Let $( X , Σ , μ )$ be a probability space, and $T : X → X$ be a measure-preserving transformation. We say that $T$ is ergodic with respect to $μ$ if for every
$E ∈ Σ$ with $T^{-1}(E)=E$ either $μ ( E ) = 0$ or $μ ( E ) = 1$.
One of the implications (actually an equivalent definition) says
Every measurable function $f:X\to \mathbb R$ such that $f\circ T=f$ a.e. is constant almost everywhere.
However, when $T:X\to X$ is ergodic, the distinction between the role $T(x)$ and $x$ is not so obvious (my feeling). I wonder if we also have
Every measurable function $f:X\to \mathbb R$ such that $f\circ T \ge f$ a.e. is constant almost everywhere.
Because I think somehow $f\circ T \le f$ a.e. will also follow from the ergodicity.
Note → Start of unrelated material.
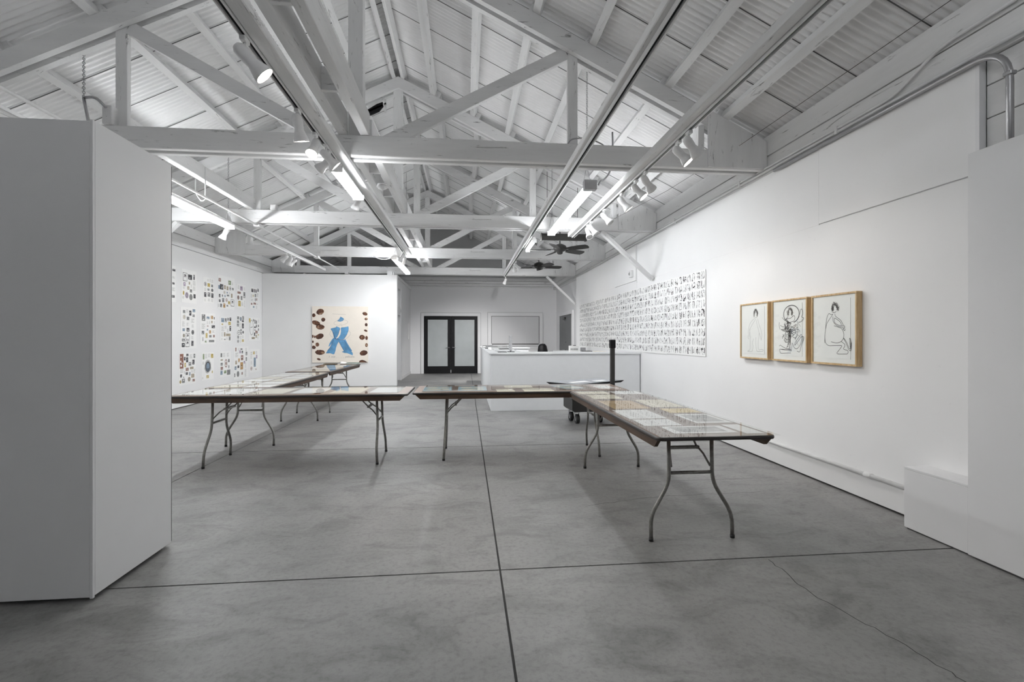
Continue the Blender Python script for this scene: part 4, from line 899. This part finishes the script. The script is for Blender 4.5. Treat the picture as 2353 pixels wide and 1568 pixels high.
mb = MB()
for s in blue: mb.flat([tuple(map(float, p.split(','))) for p in s.split()], pq(.0008))
obj('blue_paint', mb, M['blue_paint'], t, None, None, False)
mb = MB()
for s, w_ in (('600,690 635,770 660,860 700,905 790,915 870,915', .010), ('640,900 600,990 560,1080 510,1145', .008), ('780,650 745,780 705,860', .008), ('870,920 920,1000 960,1080 1010,1160', .007), ('755,950 800,1040 850,1130 880,1175', .008), ('660,870 710,890 740,870', .016), ('945,780 900,850 870,905', .006)):
    mb.ribbon([((float(p.split(',')[0]) - 145) / 1280 * PW, (1440 - float(p.split(',')[1])) / 1305 * PH) for p in s.split()], w_, lambda a, b: (a, -.0422, b))
obj('dark_outline', mb, M['deep_blue'], t)
mb = MB(); nn = lambda s: [((float(p.split(',')[0]) - 145) / 1280 * PW, (1440 - float(p.split(',')[1])) / 1305 * PH) for p in s.split()]
ov = ' '.join('%.0f,%.0f' % (800 + 160 * math.cos(a * PI / 12), 512 - 62 * math.sin(a * PI / 12 + .25)) for a in range(25))
for s in (ov, '600,690 560,730 545,780 580,830 625,855', '975,690 1020,740 1020,790 960,860 890,905', '610,310 760,318 915,322', '825,580 830,600', '770,545 800,556 825,545'): mb.ribbon(nn(s), .005, lambda a, b: (a, -.0424, b))
obj('pencil_line', mb, M['pencil'], t)
random.seed(9); mb = MB()
for cx, cy, rx, ry, ro in ((330, 265, 90, 68, .3), (185, 345, 40, 44, 0), (400, 445, 48, 45, .9), (235, 520, 98, 52, -.3), (330, 612, 98, 62, -.1), (320, 830, 95, 62, .35), (162, 830, 22, 36, 0), (208, 840, 22, 30, 0), (163, 955, 22, 28, 0), (265, 1022, 44, 46, 0), (185, 1085, 45, 40, -.4), (325, 1200, 112, 60, -.05), (298, 1360, 46, 24, -.35),
        (1355, 305, 60, 40, -.3), (1382, 425, 36, 30, .3), (1385, 560, 32, 40, 0), (1372, 698, 42, 24, -.4), (1290, 855, 66, 58, -.2), (1392, 868, 30, 48, 0), (1390, 1035, 32, 46, 0), (1325, 1218, 92, 60, .25)):
    pts = []
    for j in range(26):
        a = 2 * PI * j / 26; r = 1 + random.uniform(-.07, .05); x, y = rx * r * math.cos(a), ry * r * math.sin(a)
        pts.append((min(max(cx + x * math.cos(ro) + y * math.sin(ro), 146), 1424), cy - x * math.sin(ro) + y * math.cos(ro)))
    obj('brown_blot', MB().flat(pts, pq(.0008)), M['brown'], t, None, None, False)
mb = MB().flat([(1215, 1438), (1235, 1395), (1290, 1378), (1340, 1392), (1400, 1425), (1398, 1438)], pq(.0008))
obj('brown_blot', mb, M['brown'], t, None, None, False)
def text(s, x, y, size, parent, m):
    c = bpy.data.curves.new('lettering', 'FONT'); c.body = s; c.size = size; c.extrude = .0002; c.shear = .2
    c.materials.append(m); tmp = link(bpy.data.objects.new('lettering', c)); me = bpy.data.meshes.new_from_object(tmp); bpy.data.objects.remove(tmp); bpy.data.curves.remove(c)
    o = link(bpy.data.objects.new('lettering', me)); o.parent = parent; o.location = (x, -.0415, y); o.rotation_euler = (PI / 2, 0, 0)
    return o
text('I  not _ _ _ _ pelicans', (525 - 145) / 1280 * PW, (1318 - 130) / 1e4 + .02, .078, t, M['pencil'])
Is it correct? How to prove it if so?
Best Answer
Your intuition is right, but for a simple reason. Note that, since $\mu$ is invariant under $T$, we have \begin{equation} \int f\circ T\, \mathrm{d}\mu = \int f\, \mathrm{d}(T\mu) = \int f\, \mathrm{d}\mu \;, \end{equation} hence, \begin{equation} \int (f\circ T - f)\, \mathrm{d}\mu = 0 \;. \tag{*} \end{equation} Now, if the integrand in (*) is almost surely non-negative, it cannot be non-zero on a set of positive measure.